* **Collected material**
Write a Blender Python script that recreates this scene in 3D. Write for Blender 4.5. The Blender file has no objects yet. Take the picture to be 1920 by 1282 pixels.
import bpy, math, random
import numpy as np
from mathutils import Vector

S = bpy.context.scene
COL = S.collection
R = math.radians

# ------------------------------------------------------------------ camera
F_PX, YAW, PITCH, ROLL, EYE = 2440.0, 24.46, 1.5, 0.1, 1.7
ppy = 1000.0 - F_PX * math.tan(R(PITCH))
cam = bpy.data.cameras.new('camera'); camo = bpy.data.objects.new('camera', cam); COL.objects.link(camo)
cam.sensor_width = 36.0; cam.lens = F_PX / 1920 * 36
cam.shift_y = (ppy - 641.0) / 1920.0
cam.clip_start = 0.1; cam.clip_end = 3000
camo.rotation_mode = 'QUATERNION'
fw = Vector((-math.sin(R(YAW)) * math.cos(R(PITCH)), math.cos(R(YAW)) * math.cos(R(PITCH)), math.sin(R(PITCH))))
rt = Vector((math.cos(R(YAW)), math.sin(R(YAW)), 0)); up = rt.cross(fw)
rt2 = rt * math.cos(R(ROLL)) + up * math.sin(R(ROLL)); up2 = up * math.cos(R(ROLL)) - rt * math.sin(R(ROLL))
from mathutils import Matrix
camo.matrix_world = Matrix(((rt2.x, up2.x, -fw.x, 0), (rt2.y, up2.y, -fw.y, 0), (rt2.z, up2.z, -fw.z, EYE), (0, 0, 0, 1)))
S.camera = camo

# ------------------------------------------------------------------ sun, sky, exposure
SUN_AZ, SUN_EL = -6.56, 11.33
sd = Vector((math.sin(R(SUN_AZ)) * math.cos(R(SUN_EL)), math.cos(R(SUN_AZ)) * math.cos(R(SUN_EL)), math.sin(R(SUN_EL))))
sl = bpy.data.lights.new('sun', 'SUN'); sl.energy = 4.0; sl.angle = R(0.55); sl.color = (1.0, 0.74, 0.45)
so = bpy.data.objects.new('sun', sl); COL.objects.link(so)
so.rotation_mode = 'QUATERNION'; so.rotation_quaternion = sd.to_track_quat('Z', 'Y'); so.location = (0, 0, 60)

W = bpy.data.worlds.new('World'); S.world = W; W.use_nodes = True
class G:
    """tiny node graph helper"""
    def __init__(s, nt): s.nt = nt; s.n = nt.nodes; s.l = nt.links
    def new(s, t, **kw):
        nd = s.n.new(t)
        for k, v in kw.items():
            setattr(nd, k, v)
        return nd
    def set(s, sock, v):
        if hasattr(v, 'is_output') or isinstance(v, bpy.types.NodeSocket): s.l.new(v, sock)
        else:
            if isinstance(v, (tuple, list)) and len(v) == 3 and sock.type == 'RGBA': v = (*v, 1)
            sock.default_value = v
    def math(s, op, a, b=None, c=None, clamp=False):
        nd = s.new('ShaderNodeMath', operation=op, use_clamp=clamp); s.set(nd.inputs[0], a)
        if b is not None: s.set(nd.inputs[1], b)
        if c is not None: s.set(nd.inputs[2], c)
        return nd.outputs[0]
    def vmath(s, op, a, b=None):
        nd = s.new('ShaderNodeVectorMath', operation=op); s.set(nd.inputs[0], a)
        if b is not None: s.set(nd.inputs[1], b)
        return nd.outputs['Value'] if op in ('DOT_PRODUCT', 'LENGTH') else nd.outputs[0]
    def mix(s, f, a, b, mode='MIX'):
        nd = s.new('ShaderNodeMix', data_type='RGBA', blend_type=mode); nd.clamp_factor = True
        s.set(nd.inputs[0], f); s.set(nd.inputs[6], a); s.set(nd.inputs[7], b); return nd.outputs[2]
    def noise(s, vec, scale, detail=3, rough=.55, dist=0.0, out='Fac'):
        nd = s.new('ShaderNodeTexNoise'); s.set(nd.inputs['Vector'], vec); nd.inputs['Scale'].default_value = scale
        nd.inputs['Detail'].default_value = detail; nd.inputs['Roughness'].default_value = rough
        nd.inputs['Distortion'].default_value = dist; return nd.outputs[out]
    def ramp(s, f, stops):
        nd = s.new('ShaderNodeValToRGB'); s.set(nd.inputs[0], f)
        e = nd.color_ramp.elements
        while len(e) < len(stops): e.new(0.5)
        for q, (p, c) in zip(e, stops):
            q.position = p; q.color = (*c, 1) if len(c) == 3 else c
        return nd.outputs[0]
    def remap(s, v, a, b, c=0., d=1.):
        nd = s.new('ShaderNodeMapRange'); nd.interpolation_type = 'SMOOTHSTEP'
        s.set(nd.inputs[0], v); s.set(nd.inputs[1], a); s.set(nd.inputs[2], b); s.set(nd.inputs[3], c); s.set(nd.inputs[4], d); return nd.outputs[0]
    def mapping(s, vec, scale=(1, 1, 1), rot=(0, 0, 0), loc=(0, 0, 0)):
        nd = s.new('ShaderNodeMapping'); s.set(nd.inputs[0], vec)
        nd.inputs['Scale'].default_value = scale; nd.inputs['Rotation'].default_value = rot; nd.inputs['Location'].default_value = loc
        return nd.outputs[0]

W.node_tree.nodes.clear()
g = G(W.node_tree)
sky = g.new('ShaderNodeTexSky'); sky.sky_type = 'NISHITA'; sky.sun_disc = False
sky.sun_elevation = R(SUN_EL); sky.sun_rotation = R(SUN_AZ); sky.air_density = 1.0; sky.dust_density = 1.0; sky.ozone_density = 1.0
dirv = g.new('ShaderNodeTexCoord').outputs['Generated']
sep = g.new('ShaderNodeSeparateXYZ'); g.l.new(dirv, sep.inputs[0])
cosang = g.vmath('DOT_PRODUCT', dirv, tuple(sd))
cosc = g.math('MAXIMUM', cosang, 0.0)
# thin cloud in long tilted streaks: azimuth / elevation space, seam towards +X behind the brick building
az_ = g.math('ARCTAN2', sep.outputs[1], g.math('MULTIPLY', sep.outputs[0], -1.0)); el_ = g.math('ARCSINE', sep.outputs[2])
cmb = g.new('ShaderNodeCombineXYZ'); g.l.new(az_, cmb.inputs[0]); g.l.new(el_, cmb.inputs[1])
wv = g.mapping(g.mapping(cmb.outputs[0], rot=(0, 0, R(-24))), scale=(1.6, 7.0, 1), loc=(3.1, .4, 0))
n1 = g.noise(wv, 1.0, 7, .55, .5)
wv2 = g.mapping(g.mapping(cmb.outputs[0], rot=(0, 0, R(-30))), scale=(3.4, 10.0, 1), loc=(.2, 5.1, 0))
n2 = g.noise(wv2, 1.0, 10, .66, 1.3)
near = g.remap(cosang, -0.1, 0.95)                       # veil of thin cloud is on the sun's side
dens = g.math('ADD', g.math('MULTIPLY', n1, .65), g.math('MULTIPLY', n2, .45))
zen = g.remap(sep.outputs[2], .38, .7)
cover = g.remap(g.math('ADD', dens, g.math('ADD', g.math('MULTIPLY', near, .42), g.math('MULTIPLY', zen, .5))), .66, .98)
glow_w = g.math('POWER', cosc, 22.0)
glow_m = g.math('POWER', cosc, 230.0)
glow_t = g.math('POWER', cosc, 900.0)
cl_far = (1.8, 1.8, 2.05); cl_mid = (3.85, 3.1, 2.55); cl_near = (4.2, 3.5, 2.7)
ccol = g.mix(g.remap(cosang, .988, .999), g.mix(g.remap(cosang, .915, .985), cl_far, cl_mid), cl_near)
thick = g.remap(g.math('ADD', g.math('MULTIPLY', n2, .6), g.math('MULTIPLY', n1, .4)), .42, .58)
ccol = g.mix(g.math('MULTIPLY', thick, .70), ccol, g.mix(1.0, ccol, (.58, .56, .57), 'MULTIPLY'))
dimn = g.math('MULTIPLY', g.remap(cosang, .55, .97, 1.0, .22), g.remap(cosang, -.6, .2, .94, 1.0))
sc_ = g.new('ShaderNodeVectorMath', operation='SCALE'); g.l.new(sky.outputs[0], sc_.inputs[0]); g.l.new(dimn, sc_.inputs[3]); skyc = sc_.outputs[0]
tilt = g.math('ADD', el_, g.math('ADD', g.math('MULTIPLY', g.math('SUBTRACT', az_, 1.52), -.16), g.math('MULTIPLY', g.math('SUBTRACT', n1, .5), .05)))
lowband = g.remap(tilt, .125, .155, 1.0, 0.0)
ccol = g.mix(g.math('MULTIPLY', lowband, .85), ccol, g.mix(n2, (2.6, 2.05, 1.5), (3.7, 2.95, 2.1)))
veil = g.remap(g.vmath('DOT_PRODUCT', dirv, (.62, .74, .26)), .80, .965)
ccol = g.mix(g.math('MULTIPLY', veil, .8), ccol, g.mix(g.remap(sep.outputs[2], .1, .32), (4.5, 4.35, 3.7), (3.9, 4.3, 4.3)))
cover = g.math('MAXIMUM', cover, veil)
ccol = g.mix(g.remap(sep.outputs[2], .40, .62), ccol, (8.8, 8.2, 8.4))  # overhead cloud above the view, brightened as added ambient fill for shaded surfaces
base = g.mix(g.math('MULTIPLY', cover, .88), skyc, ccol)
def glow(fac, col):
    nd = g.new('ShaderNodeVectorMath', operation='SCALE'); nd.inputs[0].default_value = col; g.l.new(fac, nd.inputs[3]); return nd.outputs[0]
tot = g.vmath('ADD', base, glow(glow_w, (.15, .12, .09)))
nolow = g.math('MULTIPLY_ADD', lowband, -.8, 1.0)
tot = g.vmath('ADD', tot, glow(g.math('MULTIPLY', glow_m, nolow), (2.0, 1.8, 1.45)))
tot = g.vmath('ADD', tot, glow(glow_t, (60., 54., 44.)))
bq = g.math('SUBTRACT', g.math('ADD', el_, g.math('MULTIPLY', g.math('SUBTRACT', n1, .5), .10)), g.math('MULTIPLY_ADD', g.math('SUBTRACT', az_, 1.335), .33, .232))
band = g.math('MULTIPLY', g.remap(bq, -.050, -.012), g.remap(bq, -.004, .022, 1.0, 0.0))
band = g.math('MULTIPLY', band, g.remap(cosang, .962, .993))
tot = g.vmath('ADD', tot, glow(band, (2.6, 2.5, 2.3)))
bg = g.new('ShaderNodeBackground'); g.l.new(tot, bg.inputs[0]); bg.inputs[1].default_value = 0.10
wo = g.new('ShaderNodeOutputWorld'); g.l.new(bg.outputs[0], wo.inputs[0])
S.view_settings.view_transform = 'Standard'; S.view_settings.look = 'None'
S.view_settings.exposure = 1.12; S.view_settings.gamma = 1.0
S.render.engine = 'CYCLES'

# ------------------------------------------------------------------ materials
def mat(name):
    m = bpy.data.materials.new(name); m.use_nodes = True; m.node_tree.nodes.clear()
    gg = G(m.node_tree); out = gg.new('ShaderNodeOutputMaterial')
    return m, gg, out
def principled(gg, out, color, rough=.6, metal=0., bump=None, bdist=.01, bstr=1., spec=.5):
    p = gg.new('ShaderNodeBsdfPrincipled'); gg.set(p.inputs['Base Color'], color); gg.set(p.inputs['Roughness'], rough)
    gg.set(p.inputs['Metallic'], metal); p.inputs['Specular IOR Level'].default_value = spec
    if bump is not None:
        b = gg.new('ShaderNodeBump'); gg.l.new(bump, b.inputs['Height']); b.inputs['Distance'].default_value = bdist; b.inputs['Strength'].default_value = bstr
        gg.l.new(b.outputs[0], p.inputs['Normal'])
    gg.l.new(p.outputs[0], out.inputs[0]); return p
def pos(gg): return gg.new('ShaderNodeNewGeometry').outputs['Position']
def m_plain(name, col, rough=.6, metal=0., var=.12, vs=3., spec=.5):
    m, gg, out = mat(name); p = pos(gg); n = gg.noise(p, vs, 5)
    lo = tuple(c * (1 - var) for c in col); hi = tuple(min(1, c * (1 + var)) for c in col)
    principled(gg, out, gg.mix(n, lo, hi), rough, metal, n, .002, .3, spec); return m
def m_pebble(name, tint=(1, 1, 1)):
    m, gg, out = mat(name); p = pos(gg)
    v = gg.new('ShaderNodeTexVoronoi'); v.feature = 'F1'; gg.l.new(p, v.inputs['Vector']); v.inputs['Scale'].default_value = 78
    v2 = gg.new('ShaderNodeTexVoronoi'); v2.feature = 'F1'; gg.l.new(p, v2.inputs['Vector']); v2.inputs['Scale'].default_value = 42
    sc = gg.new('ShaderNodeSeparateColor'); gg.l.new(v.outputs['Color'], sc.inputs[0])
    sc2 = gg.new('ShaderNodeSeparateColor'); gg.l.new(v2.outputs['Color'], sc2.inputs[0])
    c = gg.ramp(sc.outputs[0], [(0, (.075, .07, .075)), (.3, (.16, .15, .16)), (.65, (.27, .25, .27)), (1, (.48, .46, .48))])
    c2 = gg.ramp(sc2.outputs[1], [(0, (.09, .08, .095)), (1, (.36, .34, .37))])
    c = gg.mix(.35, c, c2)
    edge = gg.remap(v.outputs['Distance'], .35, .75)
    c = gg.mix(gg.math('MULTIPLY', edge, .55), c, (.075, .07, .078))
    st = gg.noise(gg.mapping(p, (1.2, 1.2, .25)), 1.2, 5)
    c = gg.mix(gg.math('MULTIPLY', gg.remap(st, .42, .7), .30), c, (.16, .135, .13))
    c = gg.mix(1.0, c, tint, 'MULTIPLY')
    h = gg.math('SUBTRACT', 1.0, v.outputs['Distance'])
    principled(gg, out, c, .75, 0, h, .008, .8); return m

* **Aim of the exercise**
Return nothing but the lines from the start of the listing above through the line containing "R = math.radians", exactly as given.

* **Finished task**
Write a Blender Python script that recreates this scene in 3D. Write for Blender 4.5. The Blender file has no objects yet. Take the picture to be 1920 by 1282 pixels.
import bpy, math, random
import numpy as np
from mathutils import Vector

S = bpy.context.scene
COL = S.collection
R = math.radians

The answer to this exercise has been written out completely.